Il nous apprend que l’idée d’adopter une constitution québécoise, reprise cet été par le Parti libéral du Québec (PLQ), lui avait été suggérée lorsqu’il était premier ministre. Il estimait qu’il n’en était pas le bon porteur, compte tenu de son rôle dans le camp du Non de 1995, ce qui me paraît un peu court. Il juge que le temps est mûr et que ce geste d’affirmation nationale intracanadien ferait en sorte que le Parti libéral « se rebranche graduellement sur un électorat plus large ». Je suis désolé de le dire, c’est de la pensée magique pure.

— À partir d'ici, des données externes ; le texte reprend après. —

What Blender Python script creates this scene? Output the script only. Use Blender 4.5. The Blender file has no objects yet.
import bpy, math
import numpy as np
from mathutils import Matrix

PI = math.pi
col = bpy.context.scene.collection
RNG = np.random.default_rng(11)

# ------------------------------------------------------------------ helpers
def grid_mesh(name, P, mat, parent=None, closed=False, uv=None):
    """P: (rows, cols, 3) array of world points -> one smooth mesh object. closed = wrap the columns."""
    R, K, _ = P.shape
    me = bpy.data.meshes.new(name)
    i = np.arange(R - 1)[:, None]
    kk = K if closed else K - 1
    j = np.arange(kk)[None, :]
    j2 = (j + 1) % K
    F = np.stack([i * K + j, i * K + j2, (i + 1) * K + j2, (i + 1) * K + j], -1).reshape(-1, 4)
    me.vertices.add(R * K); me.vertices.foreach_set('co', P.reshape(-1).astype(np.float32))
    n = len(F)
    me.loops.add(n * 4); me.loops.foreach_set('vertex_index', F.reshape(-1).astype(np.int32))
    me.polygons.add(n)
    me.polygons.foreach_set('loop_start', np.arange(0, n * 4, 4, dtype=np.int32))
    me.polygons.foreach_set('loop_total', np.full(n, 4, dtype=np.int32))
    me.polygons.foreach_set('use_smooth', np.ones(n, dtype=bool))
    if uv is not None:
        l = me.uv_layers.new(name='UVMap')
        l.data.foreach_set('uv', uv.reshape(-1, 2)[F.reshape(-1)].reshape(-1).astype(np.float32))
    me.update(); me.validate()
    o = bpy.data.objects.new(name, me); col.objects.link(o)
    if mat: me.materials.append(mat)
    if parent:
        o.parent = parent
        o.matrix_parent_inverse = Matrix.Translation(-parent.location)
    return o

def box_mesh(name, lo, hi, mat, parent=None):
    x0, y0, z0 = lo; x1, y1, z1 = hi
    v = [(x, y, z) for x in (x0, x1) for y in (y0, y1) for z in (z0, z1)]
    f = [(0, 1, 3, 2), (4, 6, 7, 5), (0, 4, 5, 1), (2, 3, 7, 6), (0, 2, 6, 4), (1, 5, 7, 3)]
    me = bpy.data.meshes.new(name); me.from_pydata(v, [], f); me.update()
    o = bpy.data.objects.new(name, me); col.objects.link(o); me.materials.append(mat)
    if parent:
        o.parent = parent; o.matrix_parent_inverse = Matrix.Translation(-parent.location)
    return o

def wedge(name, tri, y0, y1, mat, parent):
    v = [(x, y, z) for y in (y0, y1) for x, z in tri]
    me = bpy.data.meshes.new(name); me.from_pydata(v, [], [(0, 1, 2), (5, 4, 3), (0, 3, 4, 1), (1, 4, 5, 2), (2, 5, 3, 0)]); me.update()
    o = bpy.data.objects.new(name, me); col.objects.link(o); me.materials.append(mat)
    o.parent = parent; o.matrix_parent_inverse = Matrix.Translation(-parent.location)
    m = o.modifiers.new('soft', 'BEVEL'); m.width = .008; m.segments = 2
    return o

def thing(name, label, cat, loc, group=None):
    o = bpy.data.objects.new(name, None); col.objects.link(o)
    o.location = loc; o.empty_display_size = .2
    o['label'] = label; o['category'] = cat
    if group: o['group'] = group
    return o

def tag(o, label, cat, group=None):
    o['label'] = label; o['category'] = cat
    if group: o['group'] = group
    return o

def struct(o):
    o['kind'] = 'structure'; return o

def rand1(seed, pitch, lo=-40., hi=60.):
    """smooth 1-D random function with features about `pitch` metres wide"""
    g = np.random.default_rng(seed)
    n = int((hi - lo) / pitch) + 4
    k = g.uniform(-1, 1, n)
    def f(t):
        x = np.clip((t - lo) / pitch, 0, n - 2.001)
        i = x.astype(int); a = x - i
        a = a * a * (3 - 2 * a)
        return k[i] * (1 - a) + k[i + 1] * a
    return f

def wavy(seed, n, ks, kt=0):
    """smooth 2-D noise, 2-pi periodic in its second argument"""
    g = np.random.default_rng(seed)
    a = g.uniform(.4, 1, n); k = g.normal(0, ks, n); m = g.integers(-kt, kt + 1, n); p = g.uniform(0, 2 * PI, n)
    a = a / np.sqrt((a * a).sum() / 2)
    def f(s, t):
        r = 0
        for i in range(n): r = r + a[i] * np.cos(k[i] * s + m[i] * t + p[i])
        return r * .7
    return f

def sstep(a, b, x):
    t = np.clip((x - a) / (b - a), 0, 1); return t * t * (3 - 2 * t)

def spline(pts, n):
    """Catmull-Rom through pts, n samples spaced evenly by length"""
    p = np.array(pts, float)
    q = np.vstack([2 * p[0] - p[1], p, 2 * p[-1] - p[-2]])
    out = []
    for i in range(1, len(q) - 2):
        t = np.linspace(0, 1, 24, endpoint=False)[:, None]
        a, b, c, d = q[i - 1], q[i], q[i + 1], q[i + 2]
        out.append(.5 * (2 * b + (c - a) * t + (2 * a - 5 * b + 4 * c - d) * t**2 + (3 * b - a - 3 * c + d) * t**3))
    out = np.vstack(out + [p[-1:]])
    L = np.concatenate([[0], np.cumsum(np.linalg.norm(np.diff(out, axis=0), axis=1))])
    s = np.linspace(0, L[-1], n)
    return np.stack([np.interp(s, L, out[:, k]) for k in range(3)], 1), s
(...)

Mais d’où vient le fossé existant entre le PLQ et l’électorat francophone ? Jean Charest n’offre qu’un bref constat : il y a eu « déconnexion » entre son successeur, Philippe Couillard, et « la base ». La base militante ? La base francophone ? Le jeu de base ? On n’en saura pas plus.

Du moins pour l’instant. Car il nous promet pour l’an prochain un essai, sur le Canada, le fédéralisme et, dit-il, « des sujets de compétence fédérale ». Tiens, tiens. Il a en tête un autre livre — suspense — qui serait ensuite suivi par son autobiographie. J’attends avec impatience mon invitation au lancement.